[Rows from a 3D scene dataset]
════
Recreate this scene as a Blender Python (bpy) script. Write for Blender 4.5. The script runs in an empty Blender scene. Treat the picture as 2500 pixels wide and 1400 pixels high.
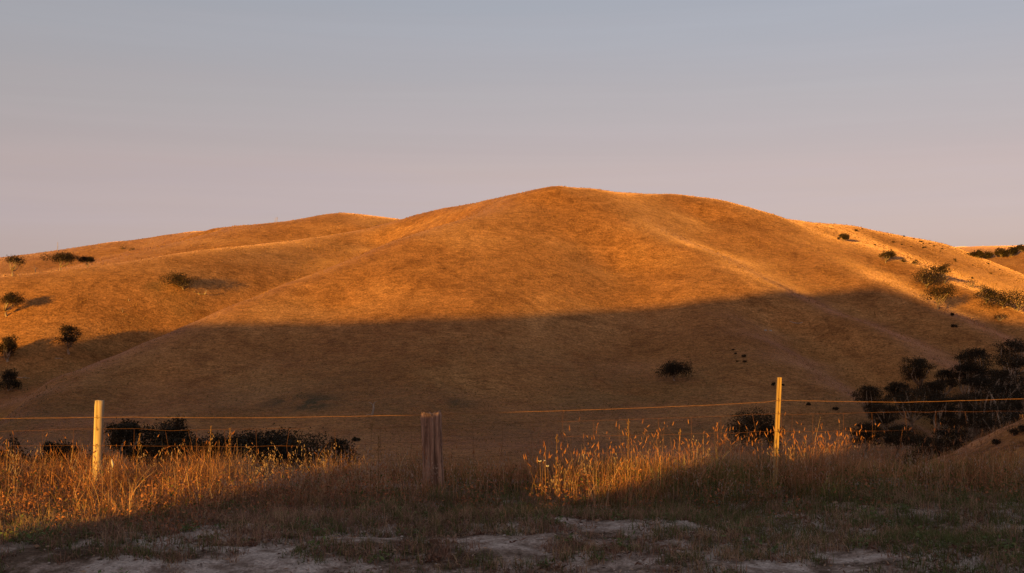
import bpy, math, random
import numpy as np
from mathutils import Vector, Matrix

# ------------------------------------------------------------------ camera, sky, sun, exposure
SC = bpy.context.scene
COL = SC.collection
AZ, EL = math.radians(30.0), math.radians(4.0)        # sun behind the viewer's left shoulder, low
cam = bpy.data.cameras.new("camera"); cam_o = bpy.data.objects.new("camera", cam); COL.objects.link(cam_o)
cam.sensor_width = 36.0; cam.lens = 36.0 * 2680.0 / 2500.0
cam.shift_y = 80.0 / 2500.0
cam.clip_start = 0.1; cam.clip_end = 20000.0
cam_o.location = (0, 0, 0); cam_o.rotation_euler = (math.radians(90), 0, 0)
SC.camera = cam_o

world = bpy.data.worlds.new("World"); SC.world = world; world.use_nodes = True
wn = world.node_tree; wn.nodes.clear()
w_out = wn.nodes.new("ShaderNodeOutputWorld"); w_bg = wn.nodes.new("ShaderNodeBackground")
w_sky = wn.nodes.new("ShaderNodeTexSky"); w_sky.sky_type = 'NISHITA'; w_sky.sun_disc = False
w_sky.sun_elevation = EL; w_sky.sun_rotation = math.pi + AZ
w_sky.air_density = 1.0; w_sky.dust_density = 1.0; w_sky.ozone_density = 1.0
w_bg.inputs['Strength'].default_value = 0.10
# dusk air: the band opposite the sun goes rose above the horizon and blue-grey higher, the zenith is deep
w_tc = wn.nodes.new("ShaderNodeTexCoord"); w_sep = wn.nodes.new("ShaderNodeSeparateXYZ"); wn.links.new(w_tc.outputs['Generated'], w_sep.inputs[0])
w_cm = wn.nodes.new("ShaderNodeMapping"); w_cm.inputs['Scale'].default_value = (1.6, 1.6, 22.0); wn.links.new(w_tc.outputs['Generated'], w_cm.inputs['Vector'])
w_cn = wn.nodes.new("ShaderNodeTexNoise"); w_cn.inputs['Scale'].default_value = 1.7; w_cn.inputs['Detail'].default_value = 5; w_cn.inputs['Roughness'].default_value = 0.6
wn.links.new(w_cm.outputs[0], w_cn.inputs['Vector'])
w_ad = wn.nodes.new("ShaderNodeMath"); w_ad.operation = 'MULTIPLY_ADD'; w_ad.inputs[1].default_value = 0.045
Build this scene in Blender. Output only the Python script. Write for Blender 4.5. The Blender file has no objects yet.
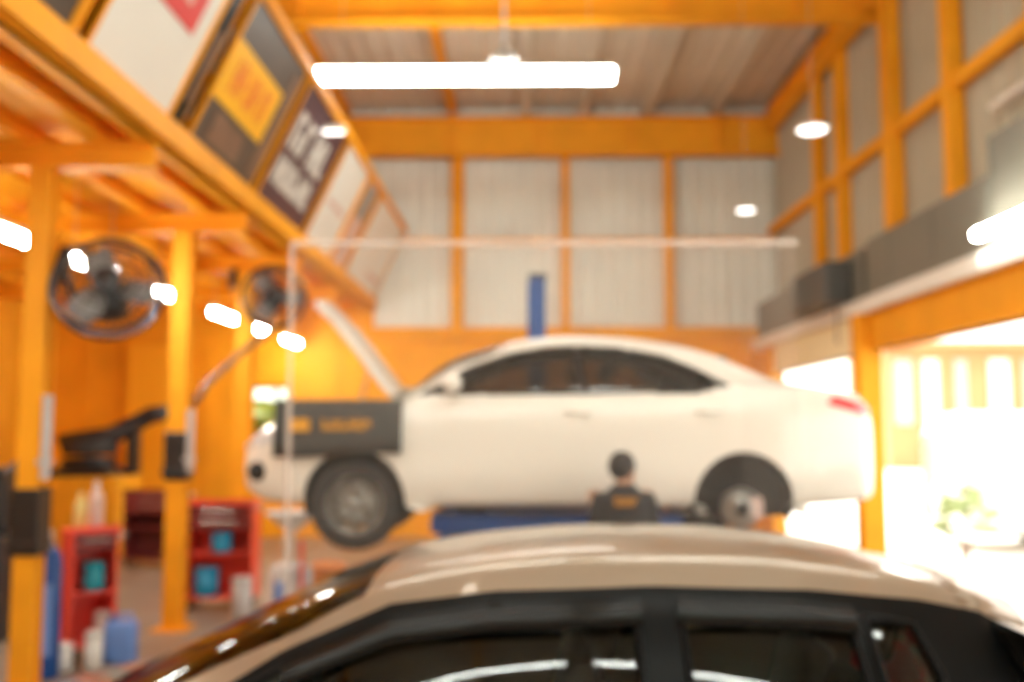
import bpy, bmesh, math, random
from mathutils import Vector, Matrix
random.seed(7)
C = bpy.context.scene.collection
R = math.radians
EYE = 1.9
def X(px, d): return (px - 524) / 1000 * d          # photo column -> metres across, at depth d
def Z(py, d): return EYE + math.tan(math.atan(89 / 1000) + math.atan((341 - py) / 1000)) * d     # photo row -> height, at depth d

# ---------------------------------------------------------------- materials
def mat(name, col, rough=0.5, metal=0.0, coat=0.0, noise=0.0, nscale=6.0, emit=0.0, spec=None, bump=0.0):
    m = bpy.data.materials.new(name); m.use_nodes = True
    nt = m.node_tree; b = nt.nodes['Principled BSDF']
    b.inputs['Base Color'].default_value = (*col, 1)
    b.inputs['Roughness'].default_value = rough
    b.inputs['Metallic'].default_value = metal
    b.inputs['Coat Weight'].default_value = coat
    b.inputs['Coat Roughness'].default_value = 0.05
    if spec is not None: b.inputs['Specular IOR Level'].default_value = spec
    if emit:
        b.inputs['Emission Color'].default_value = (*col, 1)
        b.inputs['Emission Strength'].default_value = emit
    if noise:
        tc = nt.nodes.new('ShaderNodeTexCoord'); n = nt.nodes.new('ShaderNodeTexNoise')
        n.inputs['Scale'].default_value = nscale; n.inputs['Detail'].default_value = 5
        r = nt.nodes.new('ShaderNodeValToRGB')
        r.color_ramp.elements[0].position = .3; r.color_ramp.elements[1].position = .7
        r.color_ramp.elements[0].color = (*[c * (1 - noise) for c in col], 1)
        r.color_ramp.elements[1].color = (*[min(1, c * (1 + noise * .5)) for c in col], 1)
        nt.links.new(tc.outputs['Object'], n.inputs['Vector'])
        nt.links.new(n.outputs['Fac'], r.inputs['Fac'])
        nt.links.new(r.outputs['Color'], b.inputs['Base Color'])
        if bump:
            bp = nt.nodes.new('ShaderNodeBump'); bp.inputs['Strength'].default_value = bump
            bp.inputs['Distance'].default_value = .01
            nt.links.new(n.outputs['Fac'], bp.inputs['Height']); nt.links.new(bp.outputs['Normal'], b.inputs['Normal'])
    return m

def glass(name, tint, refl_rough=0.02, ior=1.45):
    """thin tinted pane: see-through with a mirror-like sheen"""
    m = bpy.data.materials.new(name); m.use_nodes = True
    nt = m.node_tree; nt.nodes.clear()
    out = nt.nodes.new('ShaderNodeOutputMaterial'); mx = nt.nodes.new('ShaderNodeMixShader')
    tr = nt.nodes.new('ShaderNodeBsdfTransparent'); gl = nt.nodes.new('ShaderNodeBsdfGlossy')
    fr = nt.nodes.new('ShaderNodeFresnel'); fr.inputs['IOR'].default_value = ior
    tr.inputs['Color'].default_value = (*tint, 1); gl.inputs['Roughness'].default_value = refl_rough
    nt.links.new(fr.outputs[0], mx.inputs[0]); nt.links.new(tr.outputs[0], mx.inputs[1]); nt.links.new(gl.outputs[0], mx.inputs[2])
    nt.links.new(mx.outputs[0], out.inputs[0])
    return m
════
Using the data above, print only the lines starting at the one with "Build this scene" and ending at the one with "def Z(py, d): return", exactly as they stand, minus the pictures.

Build this scene in Blender. Output only the Python script. Write for Blender 4.5. The Blender file has no objects yet.
import bpy, bmesh, math, random
from mathutils import Vector, Matrix
random.seed(7)
C = bpy.context.scene.collection
R = math.radians
EYE = 1.9
def X(px, d): return (px - 524) / 1000 * d          # photo column -> metres across, at depth d
def Z(py, d): return EYE + math.tan(math.atan(89 / 1000) + math.atan((341 - py) / 1000)) * d     # photo row -> height, at depth d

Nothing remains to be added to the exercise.